→ GIVEN PROBLEM:
Tell how many lines carry the word "Blender"; the reply is the number and nothing else.

-- start EXERCISE DATA --

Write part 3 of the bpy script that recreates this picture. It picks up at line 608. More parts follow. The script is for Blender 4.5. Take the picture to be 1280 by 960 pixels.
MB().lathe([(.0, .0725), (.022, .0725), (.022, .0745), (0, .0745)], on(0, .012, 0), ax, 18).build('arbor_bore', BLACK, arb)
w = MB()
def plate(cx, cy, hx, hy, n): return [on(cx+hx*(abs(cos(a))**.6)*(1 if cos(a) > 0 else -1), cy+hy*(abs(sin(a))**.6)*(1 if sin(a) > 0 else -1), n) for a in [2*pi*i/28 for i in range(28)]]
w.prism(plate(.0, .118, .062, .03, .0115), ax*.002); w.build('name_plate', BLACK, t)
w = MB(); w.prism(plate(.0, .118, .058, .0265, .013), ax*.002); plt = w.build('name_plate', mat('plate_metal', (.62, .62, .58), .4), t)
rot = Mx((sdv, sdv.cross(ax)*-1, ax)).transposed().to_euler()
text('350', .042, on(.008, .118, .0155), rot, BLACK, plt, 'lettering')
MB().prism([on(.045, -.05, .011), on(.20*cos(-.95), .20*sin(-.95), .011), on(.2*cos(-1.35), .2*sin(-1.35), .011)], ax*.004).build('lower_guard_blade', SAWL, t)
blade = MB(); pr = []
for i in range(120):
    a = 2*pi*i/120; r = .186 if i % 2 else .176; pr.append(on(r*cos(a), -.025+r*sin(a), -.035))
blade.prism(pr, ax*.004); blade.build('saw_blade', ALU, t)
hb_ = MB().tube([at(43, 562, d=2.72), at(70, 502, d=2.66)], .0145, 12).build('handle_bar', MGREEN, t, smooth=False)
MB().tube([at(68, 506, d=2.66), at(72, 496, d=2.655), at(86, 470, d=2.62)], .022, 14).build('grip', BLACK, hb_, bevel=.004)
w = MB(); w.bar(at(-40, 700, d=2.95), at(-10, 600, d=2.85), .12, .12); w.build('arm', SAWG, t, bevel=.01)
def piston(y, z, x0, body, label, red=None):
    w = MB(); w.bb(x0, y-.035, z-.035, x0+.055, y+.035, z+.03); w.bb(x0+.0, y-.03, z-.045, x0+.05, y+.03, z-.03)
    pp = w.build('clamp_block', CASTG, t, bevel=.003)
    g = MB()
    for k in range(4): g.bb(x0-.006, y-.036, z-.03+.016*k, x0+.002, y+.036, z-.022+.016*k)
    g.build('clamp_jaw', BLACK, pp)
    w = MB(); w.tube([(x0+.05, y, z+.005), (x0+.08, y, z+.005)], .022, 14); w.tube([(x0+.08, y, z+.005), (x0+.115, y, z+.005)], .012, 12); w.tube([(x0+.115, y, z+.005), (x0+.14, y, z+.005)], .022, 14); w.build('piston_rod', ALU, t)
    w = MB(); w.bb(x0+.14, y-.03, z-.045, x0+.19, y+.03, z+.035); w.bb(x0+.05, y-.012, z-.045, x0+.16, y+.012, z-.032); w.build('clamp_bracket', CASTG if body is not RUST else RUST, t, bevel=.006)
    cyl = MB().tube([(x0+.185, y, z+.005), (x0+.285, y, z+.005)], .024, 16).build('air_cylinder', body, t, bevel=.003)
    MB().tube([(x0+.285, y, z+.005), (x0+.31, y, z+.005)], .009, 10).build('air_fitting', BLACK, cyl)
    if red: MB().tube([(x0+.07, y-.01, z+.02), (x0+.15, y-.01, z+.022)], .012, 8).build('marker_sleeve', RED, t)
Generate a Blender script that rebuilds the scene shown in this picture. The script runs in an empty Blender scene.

-- end EXERCISE DATA --

→ FULL SOLUTION:
2